[Start of INPUT RECORDS]

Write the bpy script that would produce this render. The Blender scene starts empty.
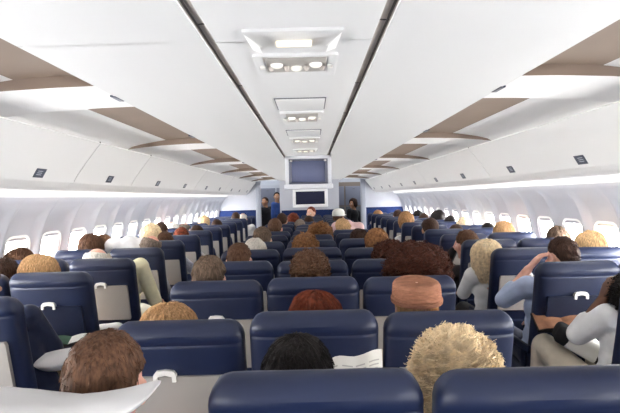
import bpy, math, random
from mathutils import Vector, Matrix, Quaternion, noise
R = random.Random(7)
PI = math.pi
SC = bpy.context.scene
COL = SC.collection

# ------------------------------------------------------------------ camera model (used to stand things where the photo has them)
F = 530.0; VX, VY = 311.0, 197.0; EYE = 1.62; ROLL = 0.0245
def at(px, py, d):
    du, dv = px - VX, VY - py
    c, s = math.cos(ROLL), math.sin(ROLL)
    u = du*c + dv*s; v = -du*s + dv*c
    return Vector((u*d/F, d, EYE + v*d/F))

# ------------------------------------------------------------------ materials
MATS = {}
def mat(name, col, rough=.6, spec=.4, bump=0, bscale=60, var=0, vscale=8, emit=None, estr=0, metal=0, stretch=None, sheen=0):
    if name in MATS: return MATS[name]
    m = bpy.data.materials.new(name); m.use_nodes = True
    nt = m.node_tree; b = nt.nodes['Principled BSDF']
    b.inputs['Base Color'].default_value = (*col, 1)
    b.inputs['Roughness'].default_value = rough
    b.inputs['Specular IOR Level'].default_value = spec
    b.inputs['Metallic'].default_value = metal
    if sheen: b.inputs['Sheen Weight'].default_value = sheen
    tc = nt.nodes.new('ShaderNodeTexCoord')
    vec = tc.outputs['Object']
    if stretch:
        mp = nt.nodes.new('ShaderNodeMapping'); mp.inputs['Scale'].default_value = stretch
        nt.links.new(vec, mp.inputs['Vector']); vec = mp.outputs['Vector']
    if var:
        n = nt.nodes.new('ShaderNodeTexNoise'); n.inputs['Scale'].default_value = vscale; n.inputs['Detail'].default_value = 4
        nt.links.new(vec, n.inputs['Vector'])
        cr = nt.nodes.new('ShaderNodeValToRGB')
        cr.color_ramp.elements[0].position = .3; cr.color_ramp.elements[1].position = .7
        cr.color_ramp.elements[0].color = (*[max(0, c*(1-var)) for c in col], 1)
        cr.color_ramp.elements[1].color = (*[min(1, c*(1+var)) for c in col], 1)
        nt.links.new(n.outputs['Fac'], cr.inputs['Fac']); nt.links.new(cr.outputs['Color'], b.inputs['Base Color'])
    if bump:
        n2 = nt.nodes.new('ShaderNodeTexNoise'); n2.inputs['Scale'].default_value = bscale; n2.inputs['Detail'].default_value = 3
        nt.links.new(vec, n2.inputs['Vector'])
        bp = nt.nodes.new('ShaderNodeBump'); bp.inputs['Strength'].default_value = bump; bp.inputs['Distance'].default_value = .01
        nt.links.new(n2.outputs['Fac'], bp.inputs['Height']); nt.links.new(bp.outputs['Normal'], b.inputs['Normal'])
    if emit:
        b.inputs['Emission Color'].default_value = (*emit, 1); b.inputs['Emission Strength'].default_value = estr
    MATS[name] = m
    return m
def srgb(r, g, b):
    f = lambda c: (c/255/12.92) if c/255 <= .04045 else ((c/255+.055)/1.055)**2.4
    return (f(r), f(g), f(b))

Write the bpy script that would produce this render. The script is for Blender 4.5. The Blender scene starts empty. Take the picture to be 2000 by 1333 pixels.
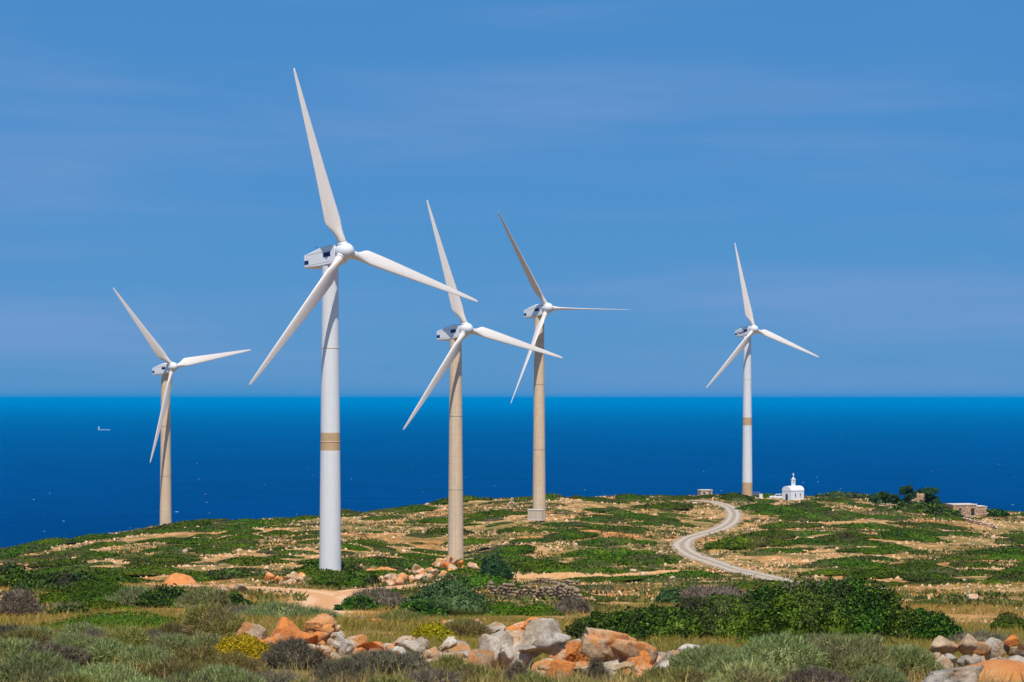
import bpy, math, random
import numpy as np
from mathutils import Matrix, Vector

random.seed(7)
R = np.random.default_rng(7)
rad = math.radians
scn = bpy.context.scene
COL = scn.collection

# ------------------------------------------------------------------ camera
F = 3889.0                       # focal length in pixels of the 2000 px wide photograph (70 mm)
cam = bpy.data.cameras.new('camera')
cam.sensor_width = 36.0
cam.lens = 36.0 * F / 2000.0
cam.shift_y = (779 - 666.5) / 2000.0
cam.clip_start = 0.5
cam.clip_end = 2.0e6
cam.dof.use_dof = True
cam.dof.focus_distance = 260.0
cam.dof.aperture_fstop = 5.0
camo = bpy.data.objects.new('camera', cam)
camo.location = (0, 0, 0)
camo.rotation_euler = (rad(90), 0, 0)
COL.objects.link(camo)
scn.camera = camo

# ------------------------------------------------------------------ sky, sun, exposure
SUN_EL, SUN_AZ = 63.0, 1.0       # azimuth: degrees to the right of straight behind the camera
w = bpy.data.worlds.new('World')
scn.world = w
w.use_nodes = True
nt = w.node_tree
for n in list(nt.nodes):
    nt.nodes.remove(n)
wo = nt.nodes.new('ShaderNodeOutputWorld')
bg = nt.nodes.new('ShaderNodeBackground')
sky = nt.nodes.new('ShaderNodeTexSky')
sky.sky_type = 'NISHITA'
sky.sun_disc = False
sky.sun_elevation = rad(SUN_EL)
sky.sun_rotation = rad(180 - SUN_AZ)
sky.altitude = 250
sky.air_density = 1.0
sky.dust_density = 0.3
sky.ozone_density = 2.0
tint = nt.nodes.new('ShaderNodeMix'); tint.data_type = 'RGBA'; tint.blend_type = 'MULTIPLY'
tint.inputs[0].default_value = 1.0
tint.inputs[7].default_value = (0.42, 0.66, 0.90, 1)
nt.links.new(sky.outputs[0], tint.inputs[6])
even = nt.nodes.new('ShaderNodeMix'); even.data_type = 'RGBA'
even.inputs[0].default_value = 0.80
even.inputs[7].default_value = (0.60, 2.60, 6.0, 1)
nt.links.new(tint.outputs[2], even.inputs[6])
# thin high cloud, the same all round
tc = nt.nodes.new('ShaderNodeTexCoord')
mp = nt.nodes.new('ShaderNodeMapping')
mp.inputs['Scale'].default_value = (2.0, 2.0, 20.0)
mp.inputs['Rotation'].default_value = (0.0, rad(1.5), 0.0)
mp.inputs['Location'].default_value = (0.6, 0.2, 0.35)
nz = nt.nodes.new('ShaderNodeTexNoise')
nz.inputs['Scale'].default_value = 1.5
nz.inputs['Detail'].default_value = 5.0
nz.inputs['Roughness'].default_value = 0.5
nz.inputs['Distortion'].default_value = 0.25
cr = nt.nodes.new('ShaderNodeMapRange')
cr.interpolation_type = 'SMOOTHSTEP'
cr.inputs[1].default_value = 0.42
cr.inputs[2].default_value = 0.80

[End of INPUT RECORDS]

■ SET PROBLEM:
Copy exactly the part of the material above that opens with the line containing "Write the bpy script that would produce this render. The script" and closes with the line containing "scn.camera = camo", ends included. Drop the images.

■ OUTPUT FOR THIS TASK:
Write the bpy script that would produce this render. The script is for Blender 4.5. The Blender scene starts empty. Take the picture to be 2000 by 1333 pixels.
import bpy, math, random
import numpy as np
from mathutils import Matrix, Vector

random.seed(7)
R = np.random.default_rng(7)
rad = math.radians
scn = bpy.context.scene
COL = scn.collection

# ------------------------------------------------------------------ camera
F = 3889.0                       # focal length in pixels of the 2000 px wide photograph (70 mm)
cam = bpy.data.cameras.new('camera')
cam.sensor_width = 36.0
cam.lens = 36.0 * F / 2000.0
cam.shift_y = (779 - 666.5) / 2000.0
cam.clip_start = 0.5
cam.clip_end = 2.0e6
cam.dof.use_dof = True
cam.dof.focus_distance = 260.0
cam.dof.aperture_fstop = 5.0
camo = bpy.data.objects.new('camera', cam)
camo.location = (0, 0, 0)
camo.rotation_euler = (rad(90), 0, 0)
COL.objects.link(camo)
scn.camera = camo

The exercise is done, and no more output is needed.